_Goal_. In the listing below, find the line with "mb.build('strands', M['twine'], tb2)", then repeat exactly every line from the top through that one.

_Data extract_.
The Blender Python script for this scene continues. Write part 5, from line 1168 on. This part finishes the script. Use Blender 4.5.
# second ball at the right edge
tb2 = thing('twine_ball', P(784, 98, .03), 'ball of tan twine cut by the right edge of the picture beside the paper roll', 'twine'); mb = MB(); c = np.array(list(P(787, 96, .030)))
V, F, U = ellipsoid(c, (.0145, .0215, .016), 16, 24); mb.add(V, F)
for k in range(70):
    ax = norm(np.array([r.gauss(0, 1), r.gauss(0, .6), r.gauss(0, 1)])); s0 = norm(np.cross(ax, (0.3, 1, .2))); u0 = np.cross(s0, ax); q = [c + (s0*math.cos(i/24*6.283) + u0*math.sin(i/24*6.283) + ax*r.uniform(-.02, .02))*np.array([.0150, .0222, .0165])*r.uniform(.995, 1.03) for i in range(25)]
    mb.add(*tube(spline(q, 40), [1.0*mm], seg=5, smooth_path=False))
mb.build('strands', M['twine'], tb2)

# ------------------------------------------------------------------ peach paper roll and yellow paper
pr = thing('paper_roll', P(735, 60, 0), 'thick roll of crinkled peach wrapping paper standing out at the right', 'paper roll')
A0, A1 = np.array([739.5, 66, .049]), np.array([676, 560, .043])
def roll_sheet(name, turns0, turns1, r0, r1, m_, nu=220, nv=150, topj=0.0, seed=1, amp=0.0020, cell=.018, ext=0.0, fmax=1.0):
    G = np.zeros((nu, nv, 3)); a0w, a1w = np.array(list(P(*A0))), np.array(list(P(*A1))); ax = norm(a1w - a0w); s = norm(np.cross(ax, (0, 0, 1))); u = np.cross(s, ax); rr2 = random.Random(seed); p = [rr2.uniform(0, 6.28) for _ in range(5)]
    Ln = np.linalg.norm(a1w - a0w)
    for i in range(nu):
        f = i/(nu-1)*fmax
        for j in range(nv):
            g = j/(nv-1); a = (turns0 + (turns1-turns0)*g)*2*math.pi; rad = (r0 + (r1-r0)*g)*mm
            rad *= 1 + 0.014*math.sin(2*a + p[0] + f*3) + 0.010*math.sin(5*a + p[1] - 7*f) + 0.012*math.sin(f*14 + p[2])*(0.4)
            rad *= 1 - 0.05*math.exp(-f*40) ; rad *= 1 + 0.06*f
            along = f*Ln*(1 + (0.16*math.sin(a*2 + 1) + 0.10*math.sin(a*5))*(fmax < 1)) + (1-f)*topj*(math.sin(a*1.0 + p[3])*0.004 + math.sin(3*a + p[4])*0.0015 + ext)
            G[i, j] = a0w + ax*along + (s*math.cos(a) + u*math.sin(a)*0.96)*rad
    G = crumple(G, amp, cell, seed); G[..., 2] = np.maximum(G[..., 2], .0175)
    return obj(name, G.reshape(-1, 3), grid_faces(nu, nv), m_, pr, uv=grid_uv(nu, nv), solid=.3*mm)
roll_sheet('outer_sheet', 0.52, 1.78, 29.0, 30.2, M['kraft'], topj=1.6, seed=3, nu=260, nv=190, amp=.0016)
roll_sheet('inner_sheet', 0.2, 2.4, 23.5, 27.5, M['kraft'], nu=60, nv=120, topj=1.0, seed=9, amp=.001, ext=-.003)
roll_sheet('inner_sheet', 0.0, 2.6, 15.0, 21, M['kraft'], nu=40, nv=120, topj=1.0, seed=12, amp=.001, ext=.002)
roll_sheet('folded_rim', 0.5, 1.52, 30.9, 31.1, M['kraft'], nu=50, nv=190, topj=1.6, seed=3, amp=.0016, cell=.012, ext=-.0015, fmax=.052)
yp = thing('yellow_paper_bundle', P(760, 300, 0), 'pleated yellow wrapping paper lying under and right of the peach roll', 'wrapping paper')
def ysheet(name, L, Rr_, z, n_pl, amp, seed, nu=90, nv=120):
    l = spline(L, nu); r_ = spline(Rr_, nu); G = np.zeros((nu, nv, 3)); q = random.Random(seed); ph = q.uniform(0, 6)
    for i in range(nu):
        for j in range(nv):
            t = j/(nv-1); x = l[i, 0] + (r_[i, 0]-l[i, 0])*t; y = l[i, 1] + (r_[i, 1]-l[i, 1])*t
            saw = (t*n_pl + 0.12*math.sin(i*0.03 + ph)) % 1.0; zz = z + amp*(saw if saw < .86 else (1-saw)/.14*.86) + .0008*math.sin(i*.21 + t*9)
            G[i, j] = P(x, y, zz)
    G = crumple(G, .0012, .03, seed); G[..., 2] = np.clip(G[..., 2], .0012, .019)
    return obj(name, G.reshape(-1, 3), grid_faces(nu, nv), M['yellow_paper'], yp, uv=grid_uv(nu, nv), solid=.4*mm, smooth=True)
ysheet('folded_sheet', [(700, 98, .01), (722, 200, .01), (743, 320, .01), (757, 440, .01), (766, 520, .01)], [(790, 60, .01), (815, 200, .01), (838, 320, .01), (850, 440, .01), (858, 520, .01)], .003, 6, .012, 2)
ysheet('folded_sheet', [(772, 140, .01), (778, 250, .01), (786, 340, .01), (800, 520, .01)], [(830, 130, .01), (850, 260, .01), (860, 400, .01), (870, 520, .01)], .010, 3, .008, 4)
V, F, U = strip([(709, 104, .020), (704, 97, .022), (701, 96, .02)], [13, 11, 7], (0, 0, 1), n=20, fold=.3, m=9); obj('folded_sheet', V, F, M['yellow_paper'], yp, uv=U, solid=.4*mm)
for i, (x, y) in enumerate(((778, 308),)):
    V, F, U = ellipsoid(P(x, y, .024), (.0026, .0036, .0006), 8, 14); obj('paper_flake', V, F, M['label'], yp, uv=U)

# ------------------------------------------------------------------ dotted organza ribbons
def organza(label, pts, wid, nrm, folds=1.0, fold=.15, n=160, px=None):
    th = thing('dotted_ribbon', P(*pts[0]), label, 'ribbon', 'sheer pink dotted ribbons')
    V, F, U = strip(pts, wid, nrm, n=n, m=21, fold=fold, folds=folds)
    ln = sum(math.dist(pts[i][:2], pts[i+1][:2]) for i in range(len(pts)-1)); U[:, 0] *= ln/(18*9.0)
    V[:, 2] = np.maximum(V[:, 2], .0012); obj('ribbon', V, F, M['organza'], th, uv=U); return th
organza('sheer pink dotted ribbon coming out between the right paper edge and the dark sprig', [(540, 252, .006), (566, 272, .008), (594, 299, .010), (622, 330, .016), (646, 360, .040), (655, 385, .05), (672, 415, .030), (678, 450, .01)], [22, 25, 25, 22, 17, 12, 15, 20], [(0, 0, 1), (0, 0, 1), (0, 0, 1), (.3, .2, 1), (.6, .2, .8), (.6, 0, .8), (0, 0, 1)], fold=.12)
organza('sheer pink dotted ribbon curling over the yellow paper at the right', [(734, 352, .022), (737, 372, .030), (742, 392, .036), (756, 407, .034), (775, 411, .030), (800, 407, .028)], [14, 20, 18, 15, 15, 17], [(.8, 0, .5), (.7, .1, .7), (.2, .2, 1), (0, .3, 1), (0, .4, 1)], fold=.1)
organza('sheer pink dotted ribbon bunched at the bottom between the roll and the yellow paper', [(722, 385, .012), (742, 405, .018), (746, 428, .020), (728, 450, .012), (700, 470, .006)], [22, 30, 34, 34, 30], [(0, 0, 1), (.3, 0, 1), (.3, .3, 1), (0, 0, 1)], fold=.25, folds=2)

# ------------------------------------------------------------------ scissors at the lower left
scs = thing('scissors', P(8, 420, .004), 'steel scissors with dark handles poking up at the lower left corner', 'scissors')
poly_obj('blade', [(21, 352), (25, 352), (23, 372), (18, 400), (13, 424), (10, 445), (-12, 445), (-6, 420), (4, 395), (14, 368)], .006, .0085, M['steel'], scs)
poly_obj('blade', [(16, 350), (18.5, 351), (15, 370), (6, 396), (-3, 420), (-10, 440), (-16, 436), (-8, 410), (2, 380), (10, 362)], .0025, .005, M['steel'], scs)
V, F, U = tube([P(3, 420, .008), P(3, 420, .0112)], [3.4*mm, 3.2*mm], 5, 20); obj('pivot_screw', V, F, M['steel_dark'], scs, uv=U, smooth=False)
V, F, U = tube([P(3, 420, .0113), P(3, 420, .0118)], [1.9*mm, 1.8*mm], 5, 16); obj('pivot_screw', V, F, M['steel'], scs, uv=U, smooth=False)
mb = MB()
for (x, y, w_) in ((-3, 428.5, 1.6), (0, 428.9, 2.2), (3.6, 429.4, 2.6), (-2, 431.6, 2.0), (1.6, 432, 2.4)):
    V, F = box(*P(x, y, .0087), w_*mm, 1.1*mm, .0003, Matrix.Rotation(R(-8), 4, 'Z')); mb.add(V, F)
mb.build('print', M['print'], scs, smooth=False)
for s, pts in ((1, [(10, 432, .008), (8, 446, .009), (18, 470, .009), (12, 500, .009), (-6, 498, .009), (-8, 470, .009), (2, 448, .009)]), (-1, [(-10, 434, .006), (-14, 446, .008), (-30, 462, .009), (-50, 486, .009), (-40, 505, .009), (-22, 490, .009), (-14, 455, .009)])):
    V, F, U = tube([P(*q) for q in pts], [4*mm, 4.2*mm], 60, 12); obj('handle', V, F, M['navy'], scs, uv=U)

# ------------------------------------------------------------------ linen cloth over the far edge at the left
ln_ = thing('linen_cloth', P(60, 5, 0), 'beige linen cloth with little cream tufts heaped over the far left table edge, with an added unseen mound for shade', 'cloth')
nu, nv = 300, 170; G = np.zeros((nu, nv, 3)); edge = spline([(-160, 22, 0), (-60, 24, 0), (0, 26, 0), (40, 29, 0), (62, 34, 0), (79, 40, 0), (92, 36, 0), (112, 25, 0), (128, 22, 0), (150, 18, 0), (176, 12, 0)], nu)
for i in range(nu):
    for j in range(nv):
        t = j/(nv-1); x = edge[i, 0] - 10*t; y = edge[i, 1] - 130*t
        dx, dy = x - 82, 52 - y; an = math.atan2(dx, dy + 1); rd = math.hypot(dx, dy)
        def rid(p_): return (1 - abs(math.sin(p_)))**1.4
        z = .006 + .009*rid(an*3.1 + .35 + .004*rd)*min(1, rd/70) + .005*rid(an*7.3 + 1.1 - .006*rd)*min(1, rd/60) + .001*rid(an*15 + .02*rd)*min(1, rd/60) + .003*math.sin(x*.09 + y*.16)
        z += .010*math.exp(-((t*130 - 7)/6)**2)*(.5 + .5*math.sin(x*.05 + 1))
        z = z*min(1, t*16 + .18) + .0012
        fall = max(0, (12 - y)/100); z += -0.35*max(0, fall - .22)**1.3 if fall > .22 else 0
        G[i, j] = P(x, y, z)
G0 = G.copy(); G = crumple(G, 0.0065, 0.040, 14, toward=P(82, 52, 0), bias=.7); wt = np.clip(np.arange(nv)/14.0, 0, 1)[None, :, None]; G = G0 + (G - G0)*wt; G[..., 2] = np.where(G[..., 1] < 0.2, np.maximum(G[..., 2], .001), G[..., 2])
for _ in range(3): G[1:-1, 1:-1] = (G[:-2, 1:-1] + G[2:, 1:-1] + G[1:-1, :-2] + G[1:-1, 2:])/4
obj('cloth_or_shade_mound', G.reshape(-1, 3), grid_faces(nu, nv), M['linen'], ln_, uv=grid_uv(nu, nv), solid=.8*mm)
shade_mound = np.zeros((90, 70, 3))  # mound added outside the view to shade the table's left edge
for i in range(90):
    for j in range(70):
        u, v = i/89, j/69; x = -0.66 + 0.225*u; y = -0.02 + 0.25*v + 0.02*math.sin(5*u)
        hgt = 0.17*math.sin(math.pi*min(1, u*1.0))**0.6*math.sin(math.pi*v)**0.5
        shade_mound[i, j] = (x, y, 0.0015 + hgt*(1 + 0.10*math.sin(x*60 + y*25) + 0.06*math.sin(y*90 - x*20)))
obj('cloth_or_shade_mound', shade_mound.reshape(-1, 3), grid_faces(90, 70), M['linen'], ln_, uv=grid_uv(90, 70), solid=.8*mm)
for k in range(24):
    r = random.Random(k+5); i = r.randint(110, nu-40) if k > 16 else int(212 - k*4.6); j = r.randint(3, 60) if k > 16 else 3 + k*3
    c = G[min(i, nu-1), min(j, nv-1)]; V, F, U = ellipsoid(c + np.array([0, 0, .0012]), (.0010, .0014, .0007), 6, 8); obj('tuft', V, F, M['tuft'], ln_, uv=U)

_Expected answer_.
The Blender Python script for this scene continues. Write part 5, from line 1168 on. This part finishes the script. Use Blender 4.5.
# second ball at the right edge
tb2 = thing('twine_ball', P(784, 98, .03), 'ball of tan twine cut by the right edge of the picture beside the paper roll', 'twine'); mb = MB(); c = np.array(list(P(787, 96, .030)))
V, F, U = ellipsoid(c, (.0145, .0215, .016), 16, 24); mb.add(V, F)
for k in range(70):
    ax = norm(np.array([r.gauss(0, 1), r.gauss(0, .6), r.gauss(0, 1)])); s0 = norm(np.cross(ax, (0.3, 1, .2))); u0 = np.cross(s0, ax); q = [c + (s0*math.cos(i/24*6.283) + u0*math.sin(i/24*6.283) + ax*r.uniform(-.02, .02))*np.array([.0150, .0222, .0165])*r.uniform(.995, 1.03) for i in range(25)]
    mb.add(*tube(spline(q, 40), [1.0*mm], seg=5, smooth_path=False))
mb.build('strands', M['twine'], tb2)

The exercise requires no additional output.